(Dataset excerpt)
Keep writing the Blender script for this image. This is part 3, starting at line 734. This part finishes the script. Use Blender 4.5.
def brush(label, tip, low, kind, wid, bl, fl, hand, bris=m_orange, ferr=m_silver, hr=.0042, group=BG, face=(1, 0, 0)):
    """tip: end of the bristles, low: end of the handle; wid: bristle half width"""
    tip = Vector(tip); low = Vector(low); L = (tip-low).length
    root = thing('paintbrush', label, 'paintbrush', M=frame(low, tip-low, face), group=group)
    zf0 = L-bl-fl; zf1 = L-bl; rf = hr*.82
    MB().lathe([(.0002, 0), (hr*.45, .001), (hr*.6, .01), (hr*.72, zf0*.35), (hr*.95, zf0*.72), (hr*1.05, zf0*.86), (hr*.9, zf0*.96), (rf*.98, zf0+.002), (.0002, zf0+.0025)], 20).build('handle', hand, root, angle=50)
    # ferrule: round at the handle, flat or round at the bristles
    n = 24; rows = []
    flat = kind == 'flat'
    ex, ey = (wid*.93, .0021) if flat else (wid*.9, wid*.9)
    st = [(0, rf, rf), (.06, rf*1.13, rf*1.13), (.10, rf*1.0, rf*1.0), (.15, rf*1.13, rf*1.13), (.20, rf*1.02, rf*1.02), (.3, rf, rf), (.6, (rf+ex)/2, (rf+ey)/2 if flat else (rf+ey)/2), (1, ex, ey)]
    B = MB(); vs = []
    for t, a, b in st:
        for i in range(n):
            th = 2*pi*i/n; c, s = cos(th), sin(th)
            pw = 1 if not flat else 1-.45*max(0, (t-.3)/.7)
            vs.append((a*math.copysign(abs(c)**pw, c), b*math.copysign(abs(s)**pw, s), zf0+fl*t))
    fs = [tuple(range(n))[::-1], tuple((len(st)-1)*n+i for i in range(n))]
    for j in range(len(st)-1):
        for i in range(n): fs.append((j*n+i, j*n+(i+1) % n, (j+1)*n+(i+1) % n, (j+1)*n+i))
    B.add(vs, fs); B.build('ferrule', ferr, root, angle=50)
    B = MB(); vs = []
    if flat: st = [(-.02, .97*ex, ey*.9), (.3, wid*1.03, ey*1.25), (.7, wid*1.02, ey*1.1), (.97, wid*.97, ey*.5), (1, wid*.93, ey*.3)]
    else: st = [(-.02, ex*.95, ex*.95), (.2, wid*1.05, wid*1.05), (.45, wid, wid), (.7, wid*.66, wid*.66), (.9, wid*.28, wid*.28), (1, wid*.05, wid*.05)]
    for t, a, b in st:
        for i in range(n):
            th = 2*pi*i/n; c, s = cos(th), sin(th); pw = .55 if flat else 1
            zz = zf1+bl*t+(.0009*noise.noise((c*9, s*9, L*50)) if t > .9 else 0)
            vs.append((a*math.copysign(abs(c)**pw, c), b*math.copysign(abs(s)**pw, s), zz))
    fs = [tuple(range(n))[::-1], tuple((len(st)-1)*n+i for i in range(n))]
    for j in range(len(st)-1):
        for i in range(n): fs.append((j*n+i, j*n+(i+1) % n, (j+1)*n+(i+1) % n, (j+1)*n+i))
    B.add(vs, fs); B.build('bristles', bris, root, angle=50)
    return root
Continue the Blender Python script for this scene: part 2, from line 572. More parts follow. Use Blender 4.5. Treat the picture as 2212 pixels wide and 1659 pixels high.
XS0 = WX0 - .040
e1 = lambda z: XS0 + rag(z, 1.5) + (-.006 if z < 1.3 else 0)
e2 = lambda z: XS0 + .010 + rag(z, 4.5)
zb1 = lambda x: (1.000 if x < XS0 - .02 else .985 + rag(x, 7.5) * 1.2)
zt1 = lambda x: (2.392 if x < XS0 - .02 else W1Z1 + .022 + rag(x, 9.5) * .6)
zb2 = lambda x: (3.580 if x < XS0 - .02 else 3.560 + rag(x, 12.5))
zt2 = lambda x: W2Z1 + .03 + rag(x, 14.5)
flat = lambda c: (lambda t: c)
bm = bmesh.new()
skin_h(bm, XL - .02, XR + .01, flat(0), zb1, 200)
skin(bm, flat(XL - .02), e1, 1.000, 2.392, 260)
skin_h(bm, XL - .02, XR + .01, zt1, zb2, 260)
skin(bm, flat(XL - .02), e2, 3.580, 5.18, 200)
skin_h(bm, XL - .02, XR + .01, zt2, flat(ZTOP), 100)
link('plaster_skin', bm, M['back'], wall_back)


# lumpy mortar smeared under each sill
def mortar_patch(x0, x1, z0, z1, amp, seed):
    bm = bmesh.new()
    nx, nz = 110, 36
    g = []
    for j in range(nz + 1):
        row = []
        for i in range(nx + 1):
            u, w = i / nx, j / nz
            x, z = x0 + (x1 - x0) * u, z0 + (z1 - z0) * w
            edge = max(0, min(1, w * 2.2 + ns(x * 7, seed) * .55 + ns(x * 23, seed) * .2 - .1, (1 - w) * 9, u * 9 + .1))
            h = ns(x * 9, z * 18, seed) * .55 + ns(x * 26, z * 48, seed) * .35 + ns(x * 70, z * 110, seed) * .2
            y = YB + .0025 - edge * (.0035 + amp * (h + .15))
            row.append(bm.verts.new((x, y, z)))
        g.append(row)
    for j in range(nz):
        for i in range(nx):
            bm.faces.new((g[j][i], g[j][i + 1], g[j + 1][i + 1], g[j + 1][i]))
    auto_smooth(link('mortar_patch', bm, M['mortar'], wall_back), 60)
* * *
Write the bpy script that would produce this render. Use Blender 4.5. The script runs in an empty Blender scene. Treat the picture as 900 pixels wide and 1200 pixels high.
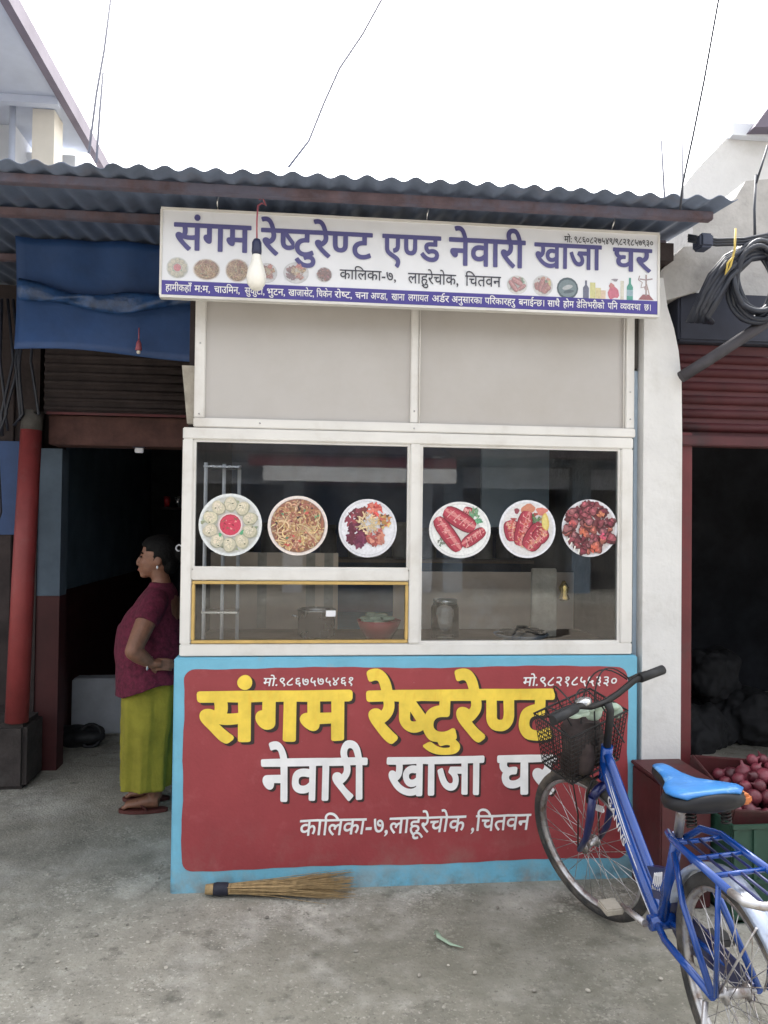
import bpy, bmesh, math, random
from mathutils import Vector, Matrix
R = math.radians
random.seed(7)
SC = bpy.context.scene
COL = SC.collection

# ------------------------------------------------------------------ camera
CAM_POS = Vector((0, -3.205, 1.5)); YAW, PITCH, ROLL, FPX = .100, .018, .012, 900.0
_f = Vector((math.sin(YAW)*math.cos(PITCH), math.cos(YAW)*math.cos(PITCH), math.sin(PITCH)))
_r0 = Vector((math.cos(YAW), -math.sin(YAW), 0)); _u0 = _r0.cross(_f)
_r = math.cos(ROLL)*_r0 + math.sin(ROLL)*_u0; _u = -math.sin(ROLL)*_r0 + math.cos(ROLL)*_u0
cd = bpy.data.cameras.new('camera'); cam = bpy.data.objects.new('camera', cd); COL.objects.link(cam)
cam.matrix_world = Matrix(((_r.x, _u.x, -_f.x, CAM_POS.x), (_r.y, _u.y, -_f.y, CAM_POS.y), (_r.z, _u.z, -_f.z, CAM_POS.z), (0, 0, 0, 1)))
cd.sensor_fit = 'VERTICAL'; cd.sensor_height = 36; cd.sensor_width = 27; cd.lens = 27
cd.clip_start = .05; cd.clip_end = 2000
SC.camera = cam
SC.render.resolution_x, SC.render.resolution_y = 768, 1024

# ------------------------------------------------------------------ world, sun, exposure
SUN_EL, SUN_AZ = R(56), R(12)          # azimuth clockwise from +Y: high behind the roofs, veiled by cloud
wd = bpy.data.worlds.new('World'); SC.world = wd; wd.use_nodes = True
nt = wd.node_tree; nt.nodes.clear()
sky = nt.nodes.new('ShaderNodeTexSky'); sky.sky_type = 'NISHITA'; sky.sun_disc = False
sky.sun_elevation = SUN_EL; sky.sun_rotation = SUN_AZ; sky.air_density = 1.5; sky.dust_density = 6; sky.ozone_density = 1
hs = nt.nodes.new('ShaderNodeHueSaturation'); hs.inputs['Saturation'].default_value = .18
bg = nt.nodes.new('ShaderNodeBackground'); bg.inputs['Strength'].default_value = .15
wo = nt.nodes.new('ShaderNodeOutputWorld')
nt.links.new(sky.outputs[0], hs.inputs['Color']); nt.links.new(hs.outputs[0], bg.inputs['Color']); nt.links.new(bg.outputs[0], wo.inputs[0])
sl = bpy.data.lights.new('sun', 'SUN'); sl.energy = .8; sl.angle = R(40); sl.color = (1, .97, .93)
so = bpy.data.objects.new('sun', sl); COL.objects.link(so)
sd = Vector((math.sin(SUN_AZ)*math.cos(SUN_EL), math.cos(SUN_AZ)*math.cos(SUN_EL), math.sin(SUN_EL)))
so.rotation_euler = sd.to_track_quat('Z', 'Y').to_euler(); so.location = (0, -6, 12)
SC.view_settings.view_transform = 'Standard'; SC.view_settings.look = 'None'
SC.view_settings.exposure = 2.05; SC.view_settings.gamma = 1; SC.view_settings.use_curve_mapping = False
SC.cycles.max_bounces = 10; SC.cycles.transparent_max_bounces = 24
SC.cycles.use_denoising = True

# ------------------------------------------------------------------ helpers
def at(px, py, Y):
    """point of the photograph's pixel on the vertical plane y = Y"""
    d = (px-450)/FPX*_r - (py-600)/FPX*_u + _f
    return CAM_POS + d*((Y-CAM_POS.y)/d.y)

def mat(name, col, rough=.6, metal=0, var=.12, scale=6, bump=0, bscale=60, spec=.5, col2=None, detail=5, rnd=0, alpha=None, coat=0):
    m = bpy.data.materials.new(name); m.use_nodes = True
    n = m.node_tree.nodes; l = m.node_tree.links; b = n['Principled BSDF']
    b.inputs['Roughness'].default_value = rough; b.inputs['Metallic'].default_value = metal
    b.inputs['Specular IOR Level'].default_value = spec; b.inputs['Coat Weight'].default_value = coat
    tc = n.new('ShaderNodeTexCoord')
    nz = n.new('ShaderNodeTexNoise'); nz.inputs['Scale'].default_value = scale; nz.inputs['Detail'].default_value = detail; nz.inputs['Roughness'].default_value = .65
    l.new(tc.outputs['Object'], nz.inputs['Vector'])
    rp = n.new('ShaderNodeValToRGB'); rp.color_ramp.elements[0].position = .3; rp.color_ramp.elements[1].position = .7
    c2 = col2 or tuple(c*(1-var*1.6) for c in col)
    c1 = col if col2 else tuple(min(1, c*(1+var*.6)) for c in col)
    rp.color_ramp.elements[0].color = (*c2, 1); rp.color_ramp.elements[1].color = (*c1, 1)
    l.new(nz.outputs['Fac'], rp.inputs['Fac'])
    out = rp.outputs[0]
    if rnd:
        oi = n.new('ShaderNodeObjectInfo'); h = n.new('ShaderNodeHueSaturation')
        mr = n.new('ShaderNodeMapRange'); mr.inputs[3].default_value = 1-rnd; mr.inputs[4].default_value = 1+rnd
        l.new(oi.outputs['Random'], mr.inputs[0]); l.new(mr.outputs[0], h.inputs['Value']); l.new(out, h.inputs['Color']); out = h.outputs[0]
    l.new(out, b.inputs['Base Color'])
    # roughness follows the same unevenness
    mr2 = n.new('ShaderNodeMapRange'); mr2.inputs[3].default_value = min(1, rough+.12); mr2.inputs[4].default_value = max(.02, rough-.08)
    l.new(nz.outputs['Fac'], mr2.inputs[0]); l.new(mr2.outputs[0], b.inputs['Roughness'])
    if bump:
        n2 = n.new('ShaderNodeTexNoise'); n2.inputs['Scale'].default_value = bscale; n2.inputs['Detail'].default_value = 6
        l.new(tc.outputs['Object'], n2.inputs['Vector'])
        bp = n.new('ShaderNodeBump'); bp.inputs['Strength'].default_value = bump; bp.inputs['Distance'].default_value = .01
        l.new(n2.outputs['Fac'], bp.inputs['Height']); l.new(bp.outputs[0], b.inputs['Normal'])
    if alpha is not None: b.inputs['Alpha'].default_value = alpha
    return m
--
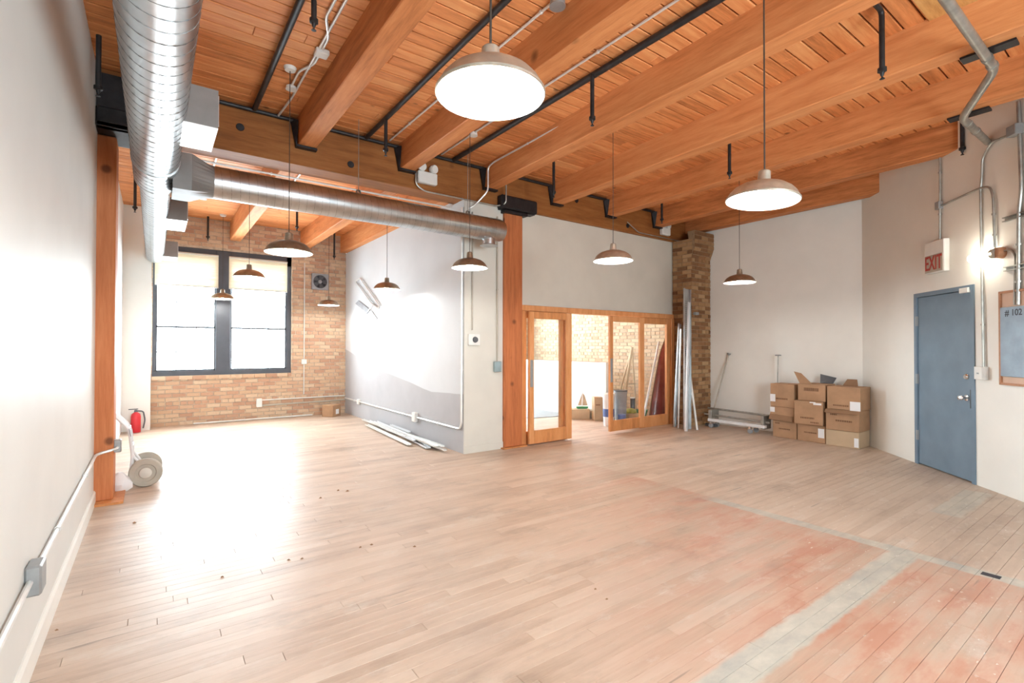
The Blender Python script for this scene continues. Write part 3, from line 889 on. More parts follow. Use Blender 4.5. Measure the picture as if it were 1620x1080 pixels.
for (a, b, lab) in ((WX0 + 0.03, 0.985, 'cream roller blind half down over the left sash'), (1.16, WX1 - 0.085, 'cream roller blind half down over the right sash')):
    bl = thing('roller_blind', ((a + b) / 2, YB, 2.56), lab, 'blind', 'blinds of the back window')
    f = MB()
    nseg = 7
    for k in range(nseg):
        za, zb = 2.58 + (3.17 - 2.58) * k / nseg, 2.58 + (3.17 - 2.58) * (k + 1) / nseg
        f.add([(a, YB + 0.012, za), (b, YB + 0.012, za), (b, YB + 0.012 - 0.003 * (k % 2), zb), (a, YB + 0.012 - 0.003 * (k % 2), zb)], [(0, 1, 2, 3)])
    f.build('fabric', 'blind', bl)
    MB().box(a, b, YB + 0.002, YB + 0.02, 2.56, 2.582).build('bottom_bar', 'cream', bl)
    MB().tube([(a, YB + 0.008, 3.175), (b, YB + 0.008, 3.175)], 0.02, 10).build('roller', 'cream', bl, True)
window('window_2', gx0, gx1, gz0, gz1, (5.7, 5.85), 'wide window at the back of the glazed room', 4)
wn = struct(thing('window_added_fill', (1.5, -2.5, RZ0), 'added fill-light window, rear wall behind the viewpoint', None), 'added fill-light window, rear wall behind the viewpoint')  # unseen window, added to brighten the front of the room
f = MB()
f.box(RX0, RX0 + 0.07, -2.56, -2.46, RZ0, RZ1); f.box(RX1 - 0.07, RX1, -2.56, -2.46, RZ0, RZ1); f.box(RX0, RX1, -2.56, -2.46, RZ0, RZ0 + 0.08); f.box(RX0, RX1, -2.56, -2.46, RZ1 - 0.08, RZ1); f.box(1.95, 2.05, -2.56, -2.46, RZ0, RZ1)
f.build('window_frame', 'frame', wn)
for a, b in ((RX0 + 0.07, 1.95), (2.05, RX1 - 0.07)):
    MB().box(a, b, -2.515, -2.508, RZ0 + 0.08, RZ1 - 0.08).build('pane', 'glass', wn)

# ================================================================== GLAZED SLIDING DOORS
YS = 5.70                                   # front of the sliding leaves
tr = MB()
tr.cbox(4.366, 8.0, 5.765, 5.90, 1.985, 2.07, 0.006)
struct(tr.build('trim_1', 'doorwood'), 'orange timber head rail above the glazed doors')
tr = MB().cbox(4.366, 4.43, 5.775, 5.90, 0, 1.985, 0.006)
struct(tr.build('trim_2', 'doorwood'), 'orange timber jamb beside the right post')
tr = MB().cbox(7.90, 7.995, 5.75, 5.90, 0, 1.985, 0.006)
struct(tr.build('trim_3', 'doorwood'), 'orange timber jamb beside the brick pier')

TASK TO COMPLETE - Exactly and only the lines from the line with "Write the bpy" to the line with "COL = SC.collection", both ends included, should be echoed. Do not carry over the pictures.

ANSWER TO THIS PROBLEM -
Write the bpy script that would produce this render. Use Blender 4.5. The script runs in an empty Blender scene. Treat the picture as 900 pixels wide and 1200 pixels high.
import bpy, bmesh, math, random
from mathutils import Vector, Matrix
R = math.radians
random.seed(7)
SC = bpy.context.scene
COL = SC.collection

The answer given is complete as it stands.